[ppml] Reducing unnecessary BGP announcements, was: Re: IPv4 address and routing slot markets
Iljitsch van Beijnum
iljitsch at muada.com
Mon Oct 29 17:37:14 EDT 2007
On 29 okt 2007, at 19:34, Ted Mittelstaedt wrote:
>> This will generate a lot of pressure on the worst offenders to do
>> better.
> I don't think so. De facto standards on the Internet tend to be
> driven by
> the biggest networks with the deepest pockets.
Well, if this is going to be the small guys against the big ones I
wouldn't want to be in the shoes of the small guys. But it hurts the
big ones too, so I don't see any reason except inertia that at least a
few of them wouldn't want to get on board with something like this,
unless they like the idea of an upgrade cycle and think they can
afford more expensive routers that their competitors.

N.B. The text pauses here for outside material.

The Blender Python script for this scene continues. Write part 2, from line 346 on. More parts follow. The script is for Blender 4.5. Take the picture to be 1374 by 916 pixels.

> For example, take e-mail
> SPF records. Until AOL started blocking multiple pieces of mail from
> mailservers that didn't have an SPF, nobody really paid attention to
> SPF.
> Once AOL started doing that, a whole bunch of ISPs out there suddenly
> put SPF records into their DNS.
There are many differences. With SPF records you can't easily see how
many people use them. Also, SPF was something new, not the failure to
do something that everyone thinks is reasonable in the first place.